Tak dapat dipungkiri kita perlu mengetahui proses belajar sosial mulai
dari keluarga, sekolah hingga lingkungan bermain. Beban hidup yang berat
seperti masalah keluarga, kedisiplinan yang berlebihan, pola pendidikan
yang otoriter, beban belajar/pendidikan, persaingan label sosial, dll.
Sementara media dan lingkungan membombardir dengan contoh tindaka/sikap
yang merujuk pada dekadansi moral, agresifitas para pejabat publik dalam
kerangka berfikir pragmatis, saling mencela dan menjatuhkan, korupsi,
pembohongan publik, serta masalah-masalah sosial lainnya yang dilakukan
oleh orang-orang dewasa.

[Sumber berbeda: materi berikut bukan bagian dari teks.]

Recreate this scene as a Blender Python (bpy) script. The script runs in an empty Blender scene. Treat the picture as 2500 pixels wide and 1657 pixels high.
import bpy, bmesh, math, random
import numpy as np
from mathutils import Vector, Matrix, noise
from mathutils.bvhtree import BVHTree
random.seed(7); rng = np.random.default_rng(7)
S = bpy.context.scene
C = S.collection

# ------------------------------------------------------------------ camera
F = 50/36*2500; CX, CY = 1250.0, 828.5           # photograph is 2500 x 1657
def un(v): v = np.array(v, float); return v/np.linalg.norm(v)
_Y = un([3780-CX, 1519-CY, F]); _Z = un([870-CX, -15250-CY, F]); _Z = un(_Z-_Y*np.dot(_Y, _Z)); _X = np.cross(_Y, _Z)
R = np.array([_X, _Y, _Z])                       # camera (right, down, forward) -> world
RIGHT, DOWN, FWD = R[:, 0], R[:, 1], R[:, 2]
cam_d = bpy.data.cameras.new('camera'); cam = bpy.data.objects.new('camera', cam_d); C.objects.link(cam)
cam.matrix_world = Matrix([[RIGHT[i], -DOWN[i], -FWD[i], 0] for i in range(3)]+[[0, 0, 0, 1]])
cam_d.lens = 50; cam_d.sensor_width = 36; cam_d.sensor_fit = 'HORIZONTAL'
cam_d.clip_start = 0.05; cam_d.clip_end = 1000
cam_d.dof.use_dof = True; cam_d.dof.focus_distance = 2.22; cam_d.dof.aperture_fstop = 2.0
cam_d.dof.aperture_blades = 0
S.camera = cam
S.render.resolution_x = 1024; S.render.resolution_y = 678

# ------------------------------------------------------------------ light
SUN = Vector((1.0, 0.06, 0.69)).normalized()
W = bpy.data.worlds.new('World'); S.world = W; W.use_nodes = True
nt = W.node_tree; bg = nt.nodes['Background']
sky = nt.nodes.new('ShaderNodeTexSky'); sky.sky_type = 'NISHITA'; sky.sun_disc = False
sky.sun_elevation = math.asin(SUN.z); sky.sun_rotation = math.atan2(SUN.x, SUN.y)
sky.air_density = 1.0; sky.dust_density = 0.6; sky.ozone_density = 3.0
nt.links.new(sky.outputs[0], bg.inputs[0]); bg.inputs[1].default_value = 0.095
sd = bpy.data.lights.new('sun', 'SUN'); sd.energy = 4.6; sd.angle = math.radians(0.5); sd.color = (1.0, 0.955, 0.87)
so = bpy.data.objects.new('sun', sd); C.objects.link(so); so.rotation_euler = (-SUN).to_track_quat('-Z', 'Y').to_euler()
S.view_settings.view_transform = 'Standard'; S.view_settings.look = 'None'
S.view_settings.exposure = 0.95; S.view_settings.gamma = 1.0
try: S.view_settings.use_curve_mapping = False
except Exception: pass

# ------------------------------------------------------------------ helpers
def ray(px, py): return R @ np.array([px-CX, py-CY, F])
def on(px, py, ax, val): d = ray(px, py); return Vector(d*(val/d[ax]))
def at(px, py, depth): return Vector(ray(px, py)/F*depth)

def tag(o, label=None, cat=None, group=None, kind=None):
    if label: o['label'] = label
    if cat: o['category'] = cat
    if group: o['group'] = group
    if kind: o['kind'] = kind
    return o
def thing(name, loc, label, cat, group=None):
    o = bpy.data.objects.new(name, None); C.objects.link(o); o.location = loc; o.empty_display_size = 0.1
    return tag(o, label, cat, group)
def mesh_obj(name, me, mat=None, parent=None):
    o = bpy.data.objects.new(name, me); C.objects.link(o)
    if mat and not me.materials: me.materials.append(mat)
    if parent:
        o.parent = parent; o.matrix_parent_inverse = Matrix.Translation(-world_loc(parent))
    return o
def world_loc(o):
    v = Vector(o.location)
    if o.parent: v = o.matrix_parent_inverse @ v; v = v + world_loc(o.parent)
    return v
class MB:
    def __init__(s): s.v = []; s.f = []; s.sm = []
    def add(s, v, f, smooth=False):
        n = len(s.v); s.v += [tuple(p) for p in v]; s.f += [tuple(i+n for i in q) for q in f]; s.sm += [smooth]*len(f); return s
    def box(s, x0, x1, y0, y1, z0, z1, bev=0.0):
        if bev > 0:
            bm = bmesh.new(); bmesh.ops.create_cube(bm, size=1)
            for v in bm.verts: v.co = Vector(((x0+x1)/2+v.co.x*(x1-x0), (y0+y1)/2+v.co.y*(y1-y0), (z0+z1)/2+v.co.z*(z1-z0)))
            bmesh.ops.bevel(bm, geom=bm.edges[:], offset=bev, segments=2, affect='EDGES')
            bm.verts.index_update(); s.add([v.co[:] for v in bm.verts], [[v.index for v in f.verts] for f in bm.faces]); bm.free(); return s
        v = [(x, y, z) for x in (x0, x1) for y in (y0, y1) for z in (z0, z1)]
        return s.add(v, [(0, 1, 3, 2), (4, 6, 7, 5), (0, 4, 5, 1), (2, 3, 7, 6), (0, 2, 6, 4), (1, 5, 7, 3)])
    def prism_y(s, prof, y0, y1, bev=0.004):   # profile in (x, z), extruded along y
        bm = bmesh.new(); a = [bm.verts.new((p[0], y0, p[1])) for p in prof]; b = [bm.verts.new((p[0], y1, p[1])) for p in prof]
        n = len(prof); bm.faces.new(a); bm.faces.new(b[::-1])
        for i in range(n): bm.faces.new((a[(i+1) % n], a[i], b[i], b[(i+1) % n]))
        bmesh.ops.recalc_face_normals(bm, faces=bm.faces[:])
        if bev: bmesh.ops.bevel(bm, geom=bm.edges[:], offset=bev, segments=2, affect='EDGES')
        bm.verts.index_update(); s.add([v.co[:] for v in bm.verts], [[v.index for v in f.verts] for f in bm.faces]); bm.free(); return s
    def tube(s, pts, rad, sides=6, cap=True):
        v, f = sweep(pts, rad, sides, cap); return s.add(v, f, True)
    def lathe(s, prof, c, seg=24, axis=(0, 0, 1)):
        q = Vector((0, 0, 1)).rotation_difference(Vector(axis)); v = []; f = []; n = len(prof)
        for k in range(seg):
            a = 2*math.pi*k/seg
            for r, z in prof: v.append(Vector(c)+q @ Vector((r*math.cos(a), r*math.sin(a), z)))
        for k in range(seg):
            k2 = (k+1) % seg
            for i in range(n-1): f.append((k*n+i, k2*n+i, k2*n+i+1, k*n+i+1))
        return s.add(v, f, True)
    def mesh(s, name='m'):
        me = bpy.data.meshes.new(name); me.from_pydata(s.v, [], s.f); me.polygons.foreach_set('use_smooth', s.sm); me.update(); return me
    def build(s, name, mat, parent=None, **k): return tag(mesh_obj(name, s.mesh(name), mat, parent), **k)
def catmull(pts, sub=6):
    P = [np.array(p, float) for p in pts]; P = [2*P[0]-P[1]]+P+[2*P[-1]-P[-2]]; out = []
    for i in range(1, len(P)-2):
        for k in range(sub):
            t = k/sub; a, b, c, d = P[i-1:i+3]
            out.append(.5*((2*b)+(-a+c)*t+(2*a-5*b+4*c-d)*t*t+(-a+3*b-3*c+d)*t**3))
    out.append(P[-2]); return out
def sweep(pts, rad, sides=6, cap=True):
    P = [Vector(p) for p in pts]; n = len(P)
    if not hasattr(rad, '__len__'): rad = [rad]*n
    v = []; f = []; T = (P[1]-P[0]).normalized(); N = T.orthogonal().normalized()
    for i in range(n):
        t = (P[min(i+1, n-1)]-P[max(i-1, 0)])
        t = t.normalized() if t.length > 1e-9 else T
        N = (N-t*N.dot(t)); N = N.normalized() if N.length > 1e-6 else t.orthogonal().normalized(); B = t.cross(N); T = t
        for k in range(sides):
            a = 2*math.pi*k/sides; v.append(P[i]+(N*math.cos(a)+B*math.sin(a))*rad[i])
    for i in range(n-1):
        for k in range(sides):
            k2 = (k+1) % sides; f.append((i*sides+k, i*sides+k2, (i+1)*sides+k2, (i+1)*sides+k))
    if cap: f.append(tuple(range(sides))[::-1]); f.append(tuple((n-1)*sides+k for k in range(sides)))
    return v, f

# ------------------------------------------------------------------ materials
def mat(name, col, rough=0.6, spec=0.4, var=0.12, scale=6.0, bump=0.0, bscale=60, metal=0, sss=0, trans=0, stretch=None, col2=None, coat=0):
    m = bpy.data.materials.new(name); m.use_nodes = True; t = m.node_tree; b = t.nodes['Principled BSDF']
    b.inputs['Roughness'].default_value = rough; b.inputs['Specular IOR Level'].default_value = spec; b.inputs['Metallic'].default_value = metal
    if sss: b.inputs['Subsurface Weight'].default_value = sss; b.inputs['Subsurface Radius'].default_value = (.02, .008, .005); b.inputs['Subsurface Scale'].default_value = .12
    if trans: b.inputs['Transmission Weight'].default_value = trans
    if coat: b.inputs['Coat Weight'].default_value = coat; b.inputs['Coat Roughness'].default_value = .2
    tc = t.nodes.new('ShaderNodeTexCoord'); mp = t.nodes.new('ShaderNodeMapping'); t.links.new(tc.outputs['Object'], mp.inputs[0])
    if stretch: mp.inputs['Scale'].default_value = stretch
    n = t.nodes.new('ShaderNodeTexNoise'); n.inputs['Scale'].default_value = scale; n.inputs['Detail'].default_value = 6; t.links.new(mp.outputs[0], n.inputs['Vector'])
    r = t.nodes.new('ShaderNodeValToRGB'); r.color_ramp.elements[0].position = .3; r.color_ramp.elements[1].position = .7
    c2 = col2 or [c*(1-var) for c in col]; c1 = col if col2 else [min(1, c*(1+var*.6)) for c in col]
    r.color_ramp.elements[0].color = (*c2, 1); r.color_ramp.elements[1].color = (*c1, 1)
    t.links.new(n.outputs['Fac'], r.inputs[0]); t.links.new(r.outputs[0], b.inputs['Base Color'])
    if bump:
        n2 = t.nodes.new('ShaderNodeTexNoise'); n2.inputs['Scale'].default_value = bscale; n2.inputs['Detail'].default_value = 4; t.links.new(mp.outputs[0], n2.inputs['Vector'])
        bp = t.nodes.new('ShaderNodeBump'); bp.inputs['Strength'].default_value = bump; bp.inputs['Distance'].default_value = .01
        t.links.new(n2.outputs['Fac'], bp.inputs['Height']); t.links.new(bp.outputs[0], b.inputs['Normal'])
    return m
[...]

Belum lagi pelabelan anak nakal, anak bodoh,
sampah masyarakat, anak jalanan, preman, dll, semakin memacu adrenalin
jiwa andolesen mereka (baca : pelajar) untuk membuktikan bahwa mereka
bukan manusia kelas kesekian yang juga perlu diperhatikan dan pengakuan
publik.
Tawuran pelajar sebagai salah satu bentuk kenakalan remaja (juvenille
delinguency), merupakan bentuk replacement (pemindahan) ataupun
devent-mekanism dari protes sosial baik disadari atau pun tidak disadari
dalam alam pikirannya. Otomatis di dalam proses kognitif individu
maupun kelompok sosial tersebut ada proses yang harus dibenahi, bukan
semata-mata menyalahkan pelajar dengan memberi label negatif.
Dengan demikian bukan berarti kita memaklumi kasus-kasus juvenille
delenguency, ada upaya komprehensif dengan menyadari peran dari
masing-masing unsur yang tidak berjalan dengan baik. Juga tidak elok
apabila kita membiarkan tanpa memberikan sanksi apapun, sanksi tetap
harus ditegakkan sebagai proses pembelajaran sosial bukan hanya untuk
pelaku namun juga pelajar yang lainnya. Dengan adanya sanksi bukan
berati mengkebiri latar-belakang pilihan sikap/perilaku yang dipilih.
Kasus seperti ini merupakan hal sensitif yang harus diselesaikan dengan
memahami masalah dari beragam sudut pandang, bukan shock lalu menanggapi
dengan reaktif pula. Beberapa hal yang harusnya menjadi evaluasi
bersama, yakni :
Mengembalikan peran seluruh stake-holder sesuai dengan tugas peran dan
perkembangannya. Khususnya orang-orang dewasa agar tidak senantiasa
melakukan tindakan/perilaku yang menjadi contoh pembentukan identitas
pelajar. Karena disadari atau tidak, hal yang dilakukan berulang akan
menjadi penguatan (reinforcement) dalam memory.
Pengawasan bukan dengan pendidikan yang otoriter, tekstual dan disiplin
yang berlebihan. Tapi bagaimana orang dewasa mampu menjadi sahabat bagi
pelajar dan mengenali dunianya. Karena dalam fase pencarian jati diri
(identitas diri), kelompok-kelompok pergaulan sebaya lebih kuat ikatan
komitmen dan loyalitas daripada ikatan formal (instansi keluarga atau
sekolah).
Pelajar bukan sebagai objek kebijakan atau siklus kehidupan yang
didominasi orang dewasa, ajak mereka menjadi bagian yang perlu
disadarkan dan menyadarkan (peer-education). Hal ini bisa dilakukan
salah satunya melalui sistem pendidikan (formal, informal maupun
non-formal) yang mengutamakan proses pendewasaan, pemanusiaan manusia,
serta membuka ruang dialogis-partisipatoris. Karena apabila konsep diri
telah matang terbentuk fungsi super-ego akan mamapu berjalan menjadi
dewan pertimbangan ego untuk melakukan eksekusi sikap/perilaku.
Setiap manusia memiliki akal dan hati dalam menggerakkan tubuhnya,
sehingga melekat pada diri masing-masing individu hak menentukan pilihan
bersikap. Dan pilihan itu semua memiliki latar belakang dan alasan
(hukum kausalitas). Sehingga yang menjadi “PR” bersama bagaimana agar
pilihan tersebut sesuai dengan term, hak individu tanpa mencerabut
sisi-sisi kemanusiaan (human right) dan hak manusia lainnya.
Sudah saatnya pelajar pun perlu dimengerti, dan pelajar pun harus
bangkit dan menyadari bahwa merekalah yang akan mampu merubah bangsa dan
dunia ini.
PERJUANGAN PELAJAR TIDAK AKAN BERAKHIR!